Data

-- Begin --

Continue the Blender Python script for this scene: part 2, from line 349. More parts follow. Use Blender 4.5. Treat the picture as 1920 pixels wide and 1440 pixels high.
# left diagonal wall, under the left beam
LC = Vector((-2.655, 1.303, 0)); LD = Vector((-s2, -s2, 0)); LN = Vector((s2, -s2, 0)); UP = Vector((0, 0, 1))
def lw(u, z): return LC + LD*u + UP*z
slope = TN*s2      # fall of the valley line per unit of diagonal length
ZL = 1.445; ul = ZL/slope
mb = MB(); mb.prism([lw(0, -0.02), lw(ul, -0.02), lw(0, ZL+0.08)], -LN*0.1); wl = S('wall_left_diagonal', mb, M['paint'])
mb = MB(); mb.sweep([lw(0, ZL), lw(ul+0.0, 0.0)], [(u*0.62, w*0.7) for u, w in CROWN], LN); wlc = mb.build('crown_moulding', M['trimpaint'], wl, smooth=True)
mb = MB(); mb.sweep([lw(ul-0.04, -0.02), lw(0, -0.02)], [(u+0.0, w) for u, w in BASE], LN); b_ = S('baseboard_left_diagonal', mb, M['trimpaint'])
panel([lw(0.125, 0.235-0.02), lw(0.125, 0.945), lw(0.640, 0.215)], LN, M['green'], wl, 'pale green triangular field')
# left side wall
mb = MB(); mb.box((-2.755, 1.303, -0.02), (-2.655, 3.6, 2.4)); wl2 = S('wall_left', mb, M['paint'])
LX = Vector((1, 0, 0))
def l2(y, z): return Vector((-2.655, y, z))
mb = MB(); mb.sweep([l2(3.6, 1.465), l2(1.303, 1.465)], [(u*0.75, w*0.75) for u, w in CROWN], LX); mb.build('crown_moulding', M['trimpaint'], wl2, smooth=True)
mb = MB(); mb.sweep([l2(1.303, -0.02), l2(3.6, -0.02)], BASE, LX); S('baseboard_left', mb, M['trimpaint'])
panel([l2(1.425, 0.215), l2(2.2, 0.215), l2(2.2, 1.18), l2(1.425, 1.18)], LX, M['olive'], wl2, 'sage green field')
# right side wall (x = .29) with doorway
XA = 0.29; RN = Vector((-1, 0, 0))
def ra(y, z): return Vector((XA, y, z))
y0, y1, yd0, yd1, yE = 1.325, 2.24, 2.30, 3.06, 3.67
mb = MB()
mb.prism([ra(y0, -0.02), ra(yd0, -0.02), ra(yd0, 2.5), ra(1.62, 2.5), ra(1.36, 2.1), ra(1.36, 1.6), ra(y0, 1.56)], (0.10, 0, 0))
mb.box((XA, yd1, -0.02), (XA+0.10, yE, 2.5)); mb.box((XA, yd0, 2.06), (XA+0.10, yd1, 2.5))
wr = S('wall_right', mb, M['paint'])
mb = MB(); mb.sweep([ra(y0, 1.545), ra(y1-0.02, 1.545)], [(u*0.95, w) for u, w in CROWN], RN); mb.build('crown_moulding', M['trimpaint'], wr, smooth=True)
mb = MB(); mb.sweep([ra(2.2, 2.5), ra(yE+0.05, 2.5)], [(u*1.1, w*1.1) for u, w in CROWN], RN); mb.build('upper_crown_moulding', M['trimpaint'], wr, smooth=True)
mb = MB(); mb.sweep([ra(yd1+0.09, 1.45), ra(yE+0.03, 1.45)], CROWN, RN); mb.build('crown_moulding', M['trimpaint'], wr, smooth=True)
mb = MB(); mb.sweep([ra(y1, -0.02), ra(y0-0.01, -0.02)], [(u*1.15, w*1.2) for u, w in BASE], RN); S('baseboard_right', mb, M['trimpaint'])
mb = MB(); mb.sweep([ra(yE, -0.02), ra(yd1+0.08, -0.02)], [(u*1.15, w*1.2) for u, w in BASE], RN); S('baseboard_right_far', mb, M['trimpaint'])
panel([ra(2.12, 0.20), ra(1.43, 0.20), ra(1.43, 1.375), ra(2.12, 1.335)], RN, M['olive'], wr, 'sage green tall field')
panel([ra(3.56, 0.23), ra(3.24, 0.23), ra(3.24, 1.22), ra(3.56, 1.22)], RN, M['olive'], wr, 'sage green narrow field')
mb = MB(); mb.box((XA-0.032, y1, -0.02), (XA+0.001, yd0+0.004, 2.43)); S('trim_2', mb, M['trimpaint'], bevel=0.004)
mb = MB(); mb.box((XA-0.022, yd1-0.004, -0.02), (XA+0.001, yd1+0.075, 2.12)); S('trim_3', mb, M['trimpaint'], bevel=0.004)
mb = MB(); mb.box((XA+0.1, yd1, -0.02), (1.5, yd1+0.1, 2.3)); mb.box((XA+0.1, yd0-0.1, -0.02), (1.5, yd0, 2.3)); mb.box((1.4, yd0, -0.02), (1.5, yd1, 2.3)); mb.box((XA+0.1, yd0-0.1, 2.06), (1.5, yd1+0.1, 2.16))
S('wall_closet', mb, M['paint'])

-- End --

Direction
Output all of the material exactly as written.

Task solution
Continue the Blender Python script for this scene: part 2, from line 349. More parts follow. Use Blender 4.5. Treat the picture as 1920 pixels wide and 1440 pixels high.
# left diagonal wall, under the left beam
LC = Vector((-2.655, 1.303, 0)); LD = Vector((-s2, -s2, 0)); LN = Vector((s2, -s2, 0)); UP = Vector((0, 0, 1))
def lw(u, z): return LC + LD*u + UP*z
slope = TN*s2      # fall of the valley line per unit of diagonal length
ZL = 1.445; ul = ZL/slope
mb = MB(); mb.prism([lw(0, -0.02), lw(ul, -0.02), lw(0, ZL+0.08)], -LN*0.1); wl = S('wall_left_diagonal', mb, M['paint'])
mb = MB(); mb.sweep([lw(0, ZL), lw(ul+0.0, 0.0)], [(u*0.62, w*0.7) for u, w in CROWN], LN); wlc = mb.build('crown_moulding', M['trimpaint'], wl, smooth=True)
mb = MB(); mb.sweep([lw(ul-0.04, -0.02), lw(0, -0.02)], [(u+0.0, w) for u, w in BASE], LN); b_ = S('baseboard_left_diagonal', mb, M['trimpaint'])
panel([lw(0.125, 0.235-0.02), lw(0.125, 0.945), lw(0.640, 0.215)], LN, M['green'], wl, 'pale green triangular field')
# left side wall
mb = MB(); mb.box((-2.755, 1.303, -0.02), (-2.655, 3.6, 2.4)); wl2 = S('wall_left', mb, M['paint'])
LX = Vector((1, 0, 0))
def l2(y, z): return Vector((-2.655, y, z))
mb = MB(); mb.sweep([l2(3.6, 1.465), l2(1.303, 1.465)], [(u*0.75, w*0.75) for u, w in CROWN], LX); mb.build('crown_moulding', M['trimpaint'], wl2, smooth=True)
mb = MB(); mb.sweep([l2(1.303, -0.02), l2(3.6, -0.02)], BASE, LX); S('baseboard_left', mb, M['trimpaint'])
panel([l2(1.425, 0.215), l2(2.2, 0.215), l2(2.2, 1.18), l2(1.425, 1.18)], LX, M['olive'], wl2, 'sage green field')
# right side wall (x = .29) with doorway
XA = 0.29; RN = Vector((-1, 0, 0))
def ra(y, z): return Vector((XA, y, z))
y0, y1, yd0, yd1, yE = 1.325, 2.24, 2.30, 3.06, 3.67
mb = MB()
mb.prism([ra(y0, -0.02), ra(yd0, -0.02), ra(yd0, 2.5), ra(1.62, 2.5), ra(1.36, 2.1), ra(1.36, 1.6), ra(y0, 1.56)], (0.10, 0, 0))
mb.box((XA, yd1, -0.02), (XA+0.10, yE, 2.5)); mb.box((XA, yd0, 2.06), (XA+0.10, yd1, 2.5))
wr = S('wall_right', mb, M['paint'])
mb = MB(); mb.sweep([ra(y0, 1.545), ra(y1-0.02, 1.545)], [(u*0.95, w) for u, w in CROWN], RN); mb.build('crown_moulding', M['trimpaint'], wr, smooth=True)
mb = MB(); mb.sweep([ra(2.2, 2.5), ra(yE+0.05, 2.5)], [(u*1.1, w*1.1) for u, w in CROWN], RN); mb.build('upper_crown_moulding', M['trimpaint'], wr, smooth=True)
mb = MB(); mb.sweep([ra(yd1+0.09, 1.45), ra(yE+0.03, 1.45)], CROWN, RN); mb.build('crown_moulding', M['trimpaint'], wr, smooth=True)
mb = MB(); mb.sweep([ra(y1, -0.02), ra(y0-0.01, -0.02)], [(u*1.15, w*1.2) for u, w in BASE], RN); S('baseboard_right', mb, M['trimpaint'])
mb = MB(); mb.sweep([ra(yE, -0.02), ra(yd1+0.08, -0.02)], [(u*1.15, w*1.2) for u, w in BASE], RN); S('baseboard_right_far', mb, M['trimpaint'])
panel([ra(2.12, 0.20), ra(1.43, 0.20), ra(1.43, 1.375), ra(2.12, 1.335)], RN, M['olive'], wr, 'sage green tall field')
panel([ra(3.56, 0.23), ra(3.24, 0.23), ra(3.24, 1.22), ra(3.56, 1.22)], RN, M['olive'], wr, 'sage green narrow field')
mb = MB(); mb.box((XA-0.032, y1, -0.02), (XA+0.001, yd0+0.004, 2.43)); S('trim_2', mb, M['trimpaint'], bevel=0.004)
mb = MB(); mb.box((XA-0.022, yd1-0.004, -0.02), (XA+0.001, yd1+0.075, 2.12)); S('trim_3', mb, M['trimpaint'], bevel=0.004)
mb = MB(); mb.box((XA+0.1, yd1, -0.02), (1.5, yd1+0.1, 2.3)); mb.box((XA+0.1, yd0-0.1, -0.02), (1.5, yd0, 2.3)); mb.box((1.4, yd0, -0.02), (1.5, yd1, 2.3)); mb.box((XA+0.1, yd0-0.1, 2.06), (1.5, yd1+0.1, 2.16))
S('wall_closet', mb, M['paint'])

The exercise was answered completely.